La solution irakienne
L’une des solutions les plus simples à ce jour demeure de confier le sort de ces ressortissants à l’Irak, un État souverain « dont l’appareil judiciaire fonctionne », souligne Jean-Charles Brisard, du centre d’analyse du terrorisme. Le pays a déjà condamné à mort ou à la prison à vie des centaines d’étrangers.
Parmi eux, trois Français ont écopé de peines de prison, la condamnation la plus médiatique étant celle de Mélina Boughedir, condamnée à la perpétuité et incarcérée avec l’une de ses filles âgée de deux ans, à Bagdad.
« Ces personnes ont le droit de bénéficier de la protection consulaire, à ce moment notre réseau diplomatique sera mobilisé en ce sens », a expliqué Emmanuel Macron lundi à propos des 13 djihadistes transférés, en ajoutant qu’il pourrait alors confirmer leur identité.
En faisant juger ses ressortissants en Irak, la France s’évite par ailleurs des réticences de l’opinion publique, qui peine parfois à comprendre l’intérêt de rapatrier des djihadistes sur un territoire lourdement marqué par les attentats.
Pour Maître William Bourdon, avocat de la djihadiste nantaise Margaux Dubreuil, ce choix est néanmoins critiquable. « Si l’Irak était un pays qui respectait les grands principes du procès équitable, ça se saurait et on l’aurait vu », a-t-il réagi auprès de LCI. Ajoutant qu’en préférant cette solution, Paris retire aux services de renseignement français « une source inépuisable d’informations ».
Quel intérêt pour l’Irak ?
« Cet accord convient à l’Irak mais aussi à la France qui peut ainsi éviter l’épineuse question du retour. Bagdad lui fait une faveur », commente l’expert Hicham al-Hachemi auprès de l’AFP.

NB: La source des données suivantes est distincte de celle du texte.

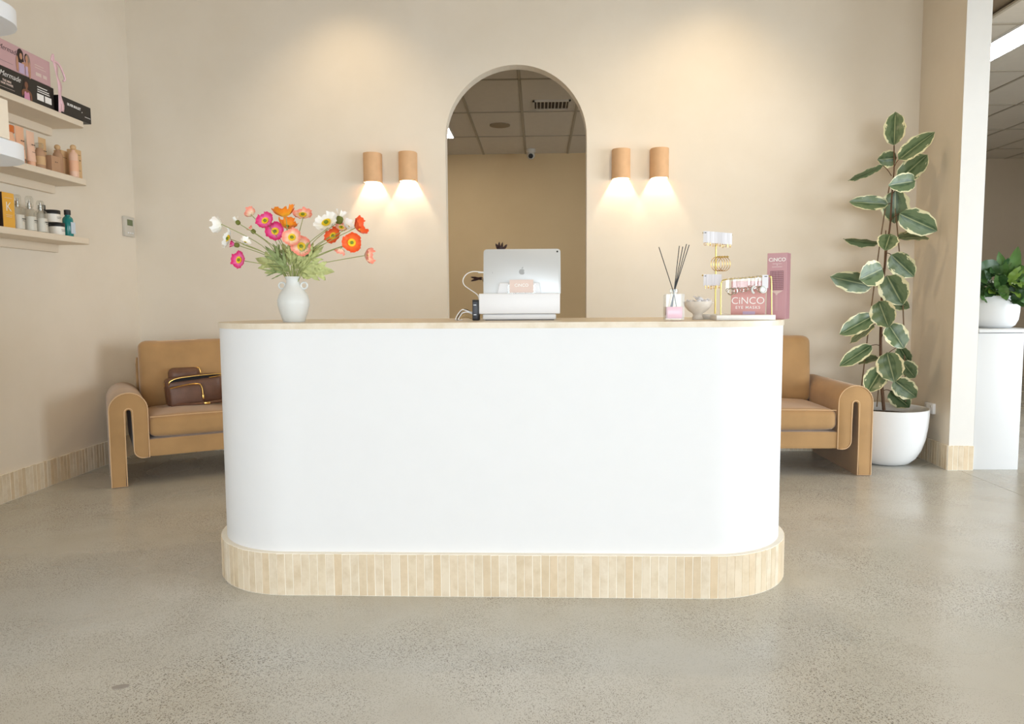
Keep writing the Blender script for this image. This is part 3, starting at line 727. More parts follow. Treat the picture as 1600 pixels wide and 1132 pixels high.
# the tall leaf, the narrow one and the dark maroon one that stand out
P3 = lambda x, y, z: Vector((x, y, z))
place_leaf(P3(3.33, 5.36, 1.24), P3(3.39, 5.38, 1.55), .085, LG[1], t, org, 80, curl=.05, fold=.06)
place_leaf(P3(3.24, 5.3, 1.25), P3(3.16, 5.22, 1.33), .06, LG[1], t, org, 85, curl=.2, fold=.1)
place_leaf(P3(3.27, 5.28, 1.3), P3(3.31, 5.2, 1.40), .06, LG[2], t, org, 86, curl=.2, fold=.1)
place_leaf(P3(3.22, 5.26, 1.28), P3(3.2, 5.18, 1.19), .06, LG[1], t, org, 87, curl=.2, fold=.1)
place_leaf(P3(3.32, 5.36, 1.26), P3(3.215, 5.3, 1.50), .07, LG[1], t, org, 81, curl=.1, fold=.15)
place_leaf(P3(3.22, 5.42, 1.36), P3(3.07, 5.4, 1.46), .075, LG[3], t, org, 82, curl=.1, fold=.05)
place_leaf(P3(3.24, 5.33, 1.42), P3(3.05, 5.3, 1.36), .13, LG[0], t, org, 83, curl=.1, fold=.1)
place_leaf(P3(3.36, 5.3, 1.28), P3(3.39, 5.22, 1.14), .08, LG[1], t, org, 84, curl=.2, fold=.1)
o = tag(put('tray', bx(3.30, 3.41, 5.52, 5.75, .978, 1.03, .004), mat('beige_tray', (200, 184, 160), .6)), 'beige block on the cabinet behind the ribbed pot', 'tray')
t = thing('small_bottle', 'small dark-red bottle behind the ribbed pot on the right cabinet', 'bottle', (3.385, 5.6, 1.03))
put('bottle', lathe([(0, 0), (.018, 0), (.02, .005), (.02, .06), (.012, .07), (0, .07)], 16), mat('red_bottle', (150, 40, 60), .3), t)
put('cap', lathe([(0, .07), (.012, .07), (.012, .095), (0, .097)], 16), BLACK, t)
# ---------------------------------------------------------------- wall shelves and their goods
def shelf(z, label, y0=3.1):
    t = thing('wall_shelf', label, 'shelf', (LX, 4.0, z), 0, 'cream shelves on the left wall')
    y1 = 4.845 - 4.0; y0 -= 4.0; d = .242; r = .045
    pts = [(0, y0), (d, y0)] + [(d - r + r * math.cos(R(a)), y1 - r + r * math.sin(R(a))) for a in range(0, 91, 10)] + [(0, y1)]
    put('board', prism(pts, 0, .037, bev=.002, seg=1), SHELF, t)
    put('cleat', bx(0, .03, y0, y1 - .03, -.052, 0, .002), SHELF, t)
    return t
Z1, Z2, Z3 = 2.374, 2.001, 1.617
shelf(Z1 - .037, 'cream wall shelf, topmost of three, carrying the printed boxes')
shelf(Z2 - .037, 'cream wall shelf, middle of three, carrying peach and kraft toiletries')
shelf(Z3 - .037, 'cream wall shelf, lowest of three, carrying the yellow carton and glass bottles')
XF = -2.985
def carton(name, label, cat, y0, y1, z, h, d, m, x=XF, side=None, rz=0, **k):
    """carton whose printed face looks into the room (+X)"""
    t = thing(name, label, cat, (x, (y0 + y1) / 2, z), rz, **k); w = (y1 - y0) / 2
    put('carton', bx(-d, 0, -w, w, 0, h, .0012, 1), m, t, smooth=False)
    put('lid_flap', bx(-d + .003, -.003, -w + .003, w - .003, h, h + .0012), side or m, t, smooth=False)
    return t
# pink printed carton on top of the black one
t = carton('hair_tool_box', 'long black printed carton with a woman in a pink top on the top shelf', 'box', 3.86, 4.555, Z1, .138, .16, BLK)
text('Mermade', .044, INKW, t, (.0008, -.032, .100), FX, shear=.35, off=-.0004)
text('THE MINI\nHAIR WAVER', .0165, CARDP, t, (.0008, -.06, .055), FX, off=.0004); blobs([rect(-.13, .0, .024, .0255)], CARDP, t, (.0007, 0, 0), FX, 'print_lines')
blobs([ell(.035, .095, .022, .034), ell(.035, .06, .032, .04), ], HAIR1, t, (.0007, .065, 0), FX, 'printed_hair')
blobs([ell(.035, .088, .014, .019), rect(.028, .042, .06, .078), ell(.035, .045, .04, .018), ell(.072, .02, .008, .03), ell(.0, .035, .008, .018)], SKIN2, t, (.001, .065, 0), FX, 'printed_figure', .0006)
blobs([[(.01, 0.002), (.06, 0.002), (.055, .045), (.045, .05), (.035, .04), (.025, .05), (.015, .045)]], DRESSP, t, (.0018, .065, 0), FX, 'printed_top', .0008)
blobs([rect(.13, .22, .105, .11), rect(.13, .235, .09, .095), rect(.13, .24, .078, .083)], INKW, t, (.0007, .065, 0), FX, 'print_lines')
blobs([rect(.125, .185, .03, .068), rect(.195, .255, .03, .068)], INKW, t, (.0007, .065, 0), FX, 'print_panels')
t = carton('hair_tool_box', 'long pink printed carton with two women, stacked on the black carton', 'box', 3.86, 4.53, Z1 + .14, .148, .15, LILAC)
text('Mermade', .042, INKK, t, (.0008, -.024, .105), FX, shear=.35, off=-.0006); blobs([rect(-.1, .01, .03, .031)], INKK, t, (.0007, 0, 0), FX, 'print_lines')
blobs([ell(.0, .108, .026, .034), ell(-.002, .08, .03, .04), ell(.052, .1, .018, .03)], HAIR1, t, (.0007, .075, 0), FX, 'printed_hair')
blobs([ell(.062, .085, .02, .045)], HAIR2, t, (.0012, .075, 0), FX, 'printed_fair_hair', .0005)
blobs([ell(.003, .1, .012, .018), ell(.05, .1, .011, .018), ell(-.03, .05, .01, .045), ell(.03, .06, .025, .014), ell(.072, .04, .009, .05), ell(.05, .05, .014, .04)], SKIN1, t, (.0018, .075, 0), FX, 'printed_figures', .0006)
blobs([rect(-.02, .025, .003, .06), rect(.036, .056, .003, .055)], DRESSL, t, (.0026, .075, 0), FX, 'printed_tops', .0008)
blobs([rect(.12, .2, .09, .094), rect(.12, .22, .075, .079), rect(.125, .175, .03, .05), rect(.19, .225, .03, .05)], CARDP, t, (.0007, .075, 0), FX, 'print_lines')
t = carton('hair_tool_box', 'low black carton at the far end of the top shelf', 'box', 4.585, 4.905, Z1 + .004, .105, .13, BLK, x=-2.97)
text('SILVER BULLET', .021, INKW, t, (.0008, -.02, .068), FX, off=.0006)
blobs([rect(.09, .15, .03, .033), rect(.06, .066, .05, .056)], INKW, t, (.0007, 0, 0), FX, 'print_lines')
t = thing('gift_ribbon', 'pale pink satin ribbon hanging down the end of the pink carton', 'ribbon', (-2.975, 4.565, Z1))
for k, (a, b) in enumerate((((.005, -.01, .30), (.012, .035, .01)), ((.008, -.02, .3), (.008, .012, .0)))):
    bm = B(); pts = smoothpath([a, ((a[0] + b[0]) / 2 + .012, (a[1] + b[1]) / 2 - .008 + .012 * k, .16), b], 8)
    L_ = [bm.verts.new(p + Vector((0, -.011, 0))) for p in pts]; R_ = [bm.verts.new(p + Vector((.006 * math.sin(i), .013, 0))) for i, p in enumerate(pts)]
    for i in range(len(pts) - 1): bm.faces.new((L_[i], L_[i + 1], R_[i + 1], R_[i]))
    q = put('ribbon_tail', bm, RIB, t); md = q.modifiers.new('s', 'SOLIDIFY'); md.thickness = .0015
put('ribbon_bow', tube([(.0, -.01, .3), (.01, -.03, .335), (.005, -.035, .3), (.01, 0, .30), (.015, .03, .28), (.02, .06, .22), (.012, .055, .2)], .006, 6, sm=6), RIB, t)

# middle shelf, toiletries left to right
def tubeitem(label, y, h, wd, m, capm, x=XF - .02, group='toiletries on the middle shelf', cat='tube'):
    t = thing('cosmetic_tube', label, cat, (x, y, Z2), 0, group)
    bm = B(); n = 20; rings = []
    for k in range(9):
        v = k / 8; z = .028 + (h - .028) * v; rx = .021 * (1 - v) + .0012; ry = wd / 2 * (.86 + .14 * v)
        rings.append([bm.verts.new((rx * math.cos(2 * math.pi * i / n), ry * math.sin(2 * math.pi * i / n), z)) for i in range(n)])
    for a, b in zip(rings, rings[1:]):
        for i in range(n): bm.faces.new((a[i], a[(i + 1) % n], b[(i + 1) % n], b[i]))
    bm.faces.new(rings[0]); bm.faces.new(rings[-1])
    put('tube_body', bm, m, t); put('cap', lathe([(0, 0), (.02, 0), (.021, .003), (.0205, .028), (0, .028)], 20), capm, t)
    blobs([rect(-.014, -.002, h * .6, h * .6 + .005), rect(.003, .014, h * .6, h * .6 + .005), rect(-.012, .012, h * .4, h * .4 + .002)], INKK, t, (.016, 0, 0), FX, 'print_marks', .001)
    return t
def bottle(name, label, y, h, r, m, capm, x=XF - .03, z=None, neck=.4, caph=.03, group=None, lab=None, cat='bottle', ball=False):
    t = thing(name, label, cat, (x, y, Z2 if z is None else z), 0, group); bh = h - caph
    put('bottle_body', lathe([(0, 0), (r * .94, 0), (r, .004), (r, bh * .78), (r * .9, bh * .86), (r * neck, bh * .95), (r * neck, bh), (0, bh)], 24), m, t)
    if ball: put('cap', lathe([(0, bh + caph)] + [(caph * .5 * math.sin(R(a)) + .001, bh + caph * .5 + caph * .5 * math.cos(R(a))) for a in range(15, 166, 15)] + [(0, bh)], 18), capm, t)
    else: put('cap', lathe([(0, bh), (r * neck * 1.25, bh), (r * neck * 1.25, h - .002), (r * neck * 1.1, h), (0, h)], 20), capm, t)
    if lab: put('label_band', lathe([(r * 1.004, bh * .2), (r * 1.012, bh * .2), (r * 1.012, bh * .6), (r * 1.004, bh * .6)], 24), lab, t)
    return t
G2 = 'toiletries on the middle shelf'
bottle('shampoo_bottle', 'peach bottle with an amber cap, leftmost on the middle shelf', 4.17, .20, .034, PEACH, ORNG, neck=.8, caph=.04, group=G2)
tubeitem('wide peach tube with an orange foot on the middle shelf', 4.255, .212, .072, PEACH, ORNG)
tubeitem('paler peach tube right beside the wide peach tube', 4.345, .205, .068, PEACH2, PEACH)
bottle('cosmetic_bottle', 'beige bottle with a clear cap between tubes and kraft carton', 4.435, .155, .03, KRAFT2, GLASS, neck=.6, caph=.03, group=G2, lab=KRAFT)
tubeitem('kraft coloured tube standing behind the small kraft carton', 4.53, .208, .07, KRAFT, KRAFT2, x=XF - .075)
t = carton('kraft_box', 'small brown kraft carton at the front of the middle shelf', 'box', 4.50, 4.585, Z2, .098, .075, KRAFT2, x=XF, group=G2)
blobs([rect(-.012, -.003, .06, .064), rect(.004, .012, .06, .064)], INKK, t, (.001, 0, 0), FX, 'print_marks')
bottle('cosmetic_bottle', 'kraft bottle with a round stopper behind the kraft carton', 4.66, .195, .028, KRAFT2, KRAFT, x=XF - .065, caph=.034, ball=True, group=G2)
t = carton('kraft_box', 'kraft carton between the two bottles with round stoppers', 'box', 4.675, 4.735, Z2, .165, .05, KRAFT, x=XF - .05, group=G2)
blobs([rect(-.02, .02, .12, .122)], INKK, t, (.001, 0, 0), FX, 'print_marks')
bottle('cosmetic_bottle', 'peach-kraft bottle with a round stopper at the shelf end', 4.715, .205, .026, PEACH2, KRAFT, x=XF + .002, caph=.034, ball=True, group=G2, lab=PEACH)
t = carton('kraft_box', 'tall kraft carton, last item on the middle shelf', 'box', 4.745, 4.81, Z2, .185, .055, KRAFT, x=XF - .005, group=G2)
blobs([rect(-.02, .02, .15, .152), rect(-.018, -.004, .09, .095), rect(.006, .02, .115, .12), rect(-.016, .016, .05, .052)], INKK, t, (.001, 0, 0), FX, 'print_marks')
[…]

« Il peut y avoir une coopération sécuritaire poussée, de l’aide, du soutien, des prêts. Dans ce genre de dossier, il y a du donnant-donnant : si l’Irak soulage la partie française et lui épargne le retour de djihadistes, il va falloir trouver une contrepartie qui peut être économique, financière ou encore une coopération sécuritaire poussée », souligne auprès de Franceinfo Antoine Basbous, directeur de l’Observatoire des pays arabes.